Il valore della famiglia, quello legato ai convenevoli quotidiani. La ricerca della fama, della propria affermazione attraverso il mezzo televisivo. La consapevolezza che esiste la gente comune, che riguarda, ti vede come modello, archetipo di un’esistenza non più scontata.
Ma guai se uno di questi traguardi venisse enunciato come assoluto: l’integrità dell’individuo inteso come valore-base, sarebbe relegata in secondo piano, e la rivolta perderebbe il suo fascino: verrebbe tradita.
Una ricollocazione dell’io in chiave discorsiva e non più introspettiva, riporta le storie di “Mai” in una modalità orizzontale dell’apprendimento dell’esistenza.

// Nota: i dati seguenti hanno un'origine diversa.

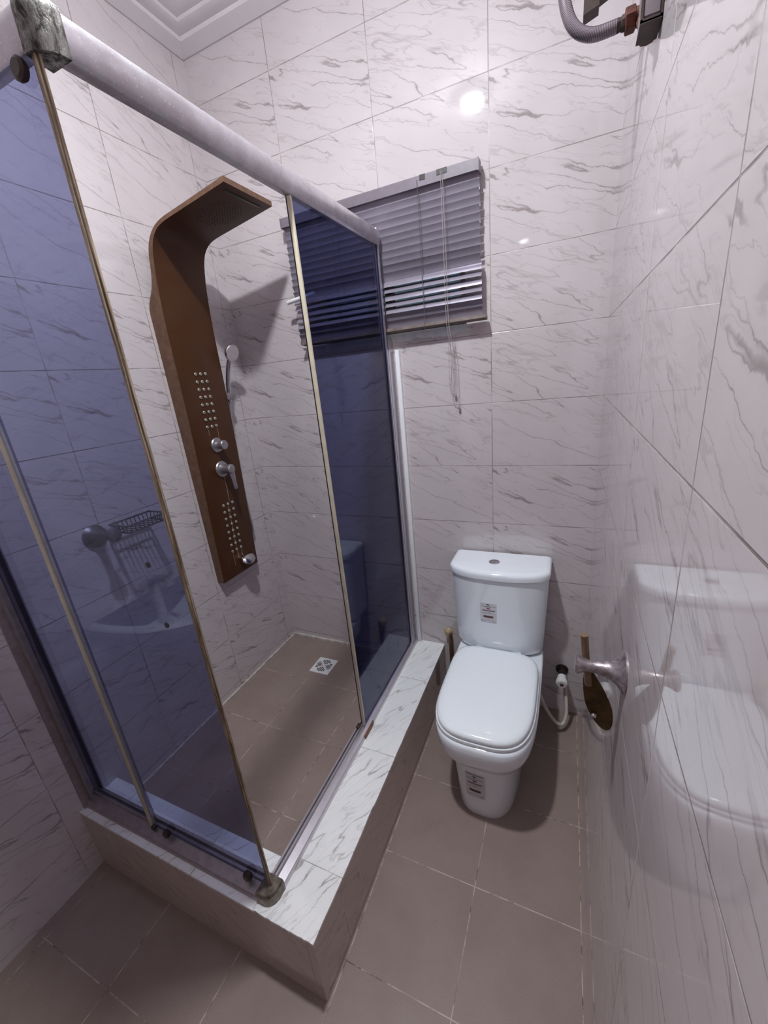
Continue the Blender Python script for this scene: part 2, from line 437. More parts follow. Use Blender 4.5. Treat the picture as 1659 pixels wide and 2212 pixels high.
def tube(bm, pts, r, seg=12, n=8, uv=False):
    path = smooth_path(pts, n) if n > 1 else [Vector(p) for p in pts]
    d = (path[1]-path[0]).normalized(); x, y = frame_for(d); loops = []
    L = [0.0]
    for i in range(1, len(path)): L.append(L[-1]+(path[i]-path[i-1]).length)
    for i, p in enumerate(path):
        t = (path[min(i+1, len(path)-1)]-path[max(i-1, 0)]).normalized()
        x = (x - t*x.dot(t)).normalized(); y = t.cross(x)
        rr = r(i/(len(path)-1)) if callable(r) else r
        loops.append([p+(x*math.cos(2*PI*k/seg)+y*math.sin(2*PI*k/seg))*rr for k in range(seg)])
    vl = loft(bm, loops)
    if uv:
        lay = bm.loops.layers.uv.verify()
        idx = {}
        for i, row in enumerate(vl):
            for k, v in enumerate(row): idx[v] = (i, k)
        for f in bm.faces:
            ks = [idx[l.vert][1] for l in f.loops if l.vert in idx]
            wrap = len(ks) == 4 and max(ks)-min(ks) > 1
            for l in f.loops:
                i, k = idx[l.vert]
                if wrap and k == 0: k = seg
                l[lay].uv = (L[i]*8.0, k/seg*0.25)

def prism(bm, pts2, axis, a, b, mi=0):
    """polygon in the two other axes, extruded from a to b along axis"""
    def P(u, v, w):
        return {'x': (w, u, v), 'y': (u, w, v), 'z': (u, v, w)}[axis]
    loft(bm, [[P(u, v, a) for u, v in pts2], [P(u, v, b) for u, v in pts2]], mi=mi)

def supere(cx, cyy, hx, hy0, hy1, z, n=48, p=3.0, pf=None):
    """closed loop; back half (toward +y) uses hy1, front half hy0"""
    out = []
    pf = pf or p
    for k in range(n):
        t = 2*PI*k/n; c, s = math.cos(t), math.sin(t)
        e = p if s > 0 else pf
        x = math.copysign(abs(c)**(2/e), c)*hx; y = math.copysign(abs(s)**(2/e), s)*(hy1 if s > 0 else hy0)
        out.append((cx+x, cyy+y, z))
    return out

# ================================================================= SETTING
WX, YR, CZ = 1.572, -2.45, 2.905
T = 0.12
WOX0, WOX1, WOZ0, WOZ1 = 0.43, 1.10, 1.712, 2.15      # window opening
bm = NB()
box(bm, (-T, 0, -0.1), (WX+T, T, WOZ0)); box(bm, (-T, 0, WOZ1), (WX+T, T, CZ+.1))
box(bm, (-T, 0, WOZ0), (WOX0, T, WOZ1)); box(bm, (WOX1, 0, WOZ0), (WX+T, T, WOZ1))
bmesh.ops.remove_doubles(bm, verts=bm.verts[:], dist=1e-5)
struct(obj('wall_back', bm, 'wall_back', smooth=0))
bm = box(NB(), (-T, YR-T, -0.1), (0, 0, CZ+.1)); struct(obj('wall_left', bm, 'wall_left', smooth=0))
bm = box(NB(), (WX, YR-T, -0.1), (WX+T, 0, CZ+.1)); struct(obj('wall_right', bm, 'wall_right', smooth=0))
bm = box(NB(), (0, YR-T, -0.1), (WX, YR, CZ+.1)); struct(obj('wall_rear', bm, 'wall_rear', smooth=0))
bm = box(NB(), (0, YR, -0.08), (WX, 0, 0)); struct(obj('floor', bm, 'floor', smooth=0))
bm = box(NB(), (0, YR, CZ), (WX, 0, CZ+.08)); struct(obj('ceiling', bm, 'plaster', smooth=0))
# fluted plaster cornice round the room
prof = [(0.0, 2.822), (0.006, 2.822), (0.044, 2.846), (0.046, 2.858), (0.060, 2.861), (0.078, 2.873), (0.080, 2.883), (0.092, 2.886), (0.108, 2.892), (0.122, 2.9051), (0.0, 2.9051)]
loops = []
for d, z in prof:
    loops.append([(d, YR+d, z), (WX-d, YR+d, z), (WX-d, -d, z), (d, -d, z)])
bm = NB(); vl = loft(bm, loops, False, False)
a, b2 = vl[-1], vl[0]
for i in range(4): bm.faces.new((a[i], a[(i+1) % 4], b2[(i+1) % 4], b2[i]))
struct(obj('trim_1', bm, 'plaster', smooth=25), 'fluted white plaster cornice')
# door in the rear wall (behind the camera, seen only as a reflection)
bm = box(NB(), (0.62, YR, 0.0), (1.46, YR+0.035, 2.08), 0.004)
d1 = struct(obj('door_1', bm, plain('dark_door', (0.16, 0.08, 0.045), 0.4, var=0.2, vscale=6)))
bm = NB(); cyl(bm, (0.70, YR+.035, 1.0), (0.70, YR+.08, 1.0), .011); cyl(bm, (0.70, YR+.075, 1.0), (0.82, YR+.075, 1.0), .009)
obj('door_handle', bm, 'chrome', d1)

# window in the back wall
bm = NB()
fy0, fy1 = 0.075, 0.11
box(bm, (WOX0, fy0, WOZ0), (WOX1, fy1, WOZ0+.035)); box(bm, (WOX0, fy0, WOZ1-.035), (WOX1, fy1, WOZ1))
box(bm, (WOX0, fy0, WOZ0), (WOX0+.035, fy1, WOZ1)); box(bm, (WOX1-.035, fy0, WOZ0), (WOX1, fy1, WOZ1))
box(bm, (0.75, fy0, WOZ0), (0.78, fy1, WOZ1))
win = struct(obj('window_1', bm, 'wood_frame'))
bm = box(NB(), (WOX0+.03, .090, WOZ0+.03), (WOX1-.03, .094, WOZ1-.03)); obj('pane', bm, 'glass_clear', win)
bm = NB()                                            # rough cement fillet under the window
top = [(0.40, 1.716), (1.098, 1.716)]; bot = []
x = 1.098
while x > 0.40:
    bot.append((x, 1.686+random.uniform(-.006, .006))); x -= random.uniform(.012, .03)
pts = [(0.40, 1.716)] + [(0.40, 1.69)] + list(reversed(bot)) + [(1.098, 1.716)]
prism(bm, pts, 'y', -0.003, 0.004)
struct(obj('trim_2', bm, 'cement', smooth=0), 'rough white cement fillet under the window')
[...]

La “vergogna” egoista diviene così l’atto di riappropriazione riflessa del “mondo” come dimora esclusiva della coscienza.
Un’immensa sceneggiatura, che Leonardo Marini costruisce, armonizzando i personaggi che vi si muovono, agiscono, pensano in una immediatezza semplice e ingenua.
L’ironia del simbolo è l’assurdo della trascendenza immediata dell’immediato, l’impareggiabilità dell’”essere” e del “fare”, ossia la rivolta della vita sospesa nell’intenzione.
Con “linkami l’immagine”, De Falco riprende la vita come essa è prima del senso: una linea perenne, sbiadita, insignificante, il cui valore è l’estensione vivente, come virtù tranquilla, una stato non turbato o interrotto nel suo corso da alcuna differenza.
Eppure, le differenze ci sono, si scontrano, generano altri limiti, per dare vita ad un’immagine storica, simbolizzazione acuta che assicura la certezza della sopravvivenza: margine derubricato di una proiezione esistenziale diversa, dove la memoria diventa misura di un passato”… lei volto grasso capelli lordosi…(pg.90),”…lui grigia tempra barba sfatta lunga camicia…(pg.91), quasi un’icona intuita di una città, Helsinki, che mostra il “peggio di se”(pg.93), nella quale convogliano emozioni, passioni trasgressive, a volte ossessionanti, ma sempre legate all’attualità, al quotidiano storico.
Una strana forma di pedagogia pervade il nostro De Falco,”coscienza pensante”, che azzera ogni valore per ricondurli tutti a quel livello dal quale ri-partire, linkando ogni immagine,”lo sguardo delle persone sconosciute”(pg.96).
Un esercizio umano spossante; il linguaggio è lo strumento attraverso il quale De Falco celebra quei “rigagnoli di vita” che “si perdono nei percorsi venosi di cellule adipose”(pg.97).
Entra ed esce dal suo “sé” parlando di un mondo che suo non è, non gli appartiene perché il prezzo che paga alla sua individualità è quello della radicalizzazione del confronto nella sottrazione, o tentativo di sottrazione, del”personale”, che il gioco inevitabile della vittoria, inadeguabile ad un’esistenza totale.
Forse si intravede un punto di rottura dell’alterità con la propria esistenza in quella terra, in quella regione del mondo, in cui l’operabilità mediativa “teoria-prassi”, è il nesso cruciale di verifica dello schema vitale. Ogni azione è seguita dal volere dell’esistenza umana.
Non c’è struttura o marginalità equivoca nel progetto di un linguaggio globalizzato, ma una fitta rete di integrazioni vitali che ne legittimano l’attuazione.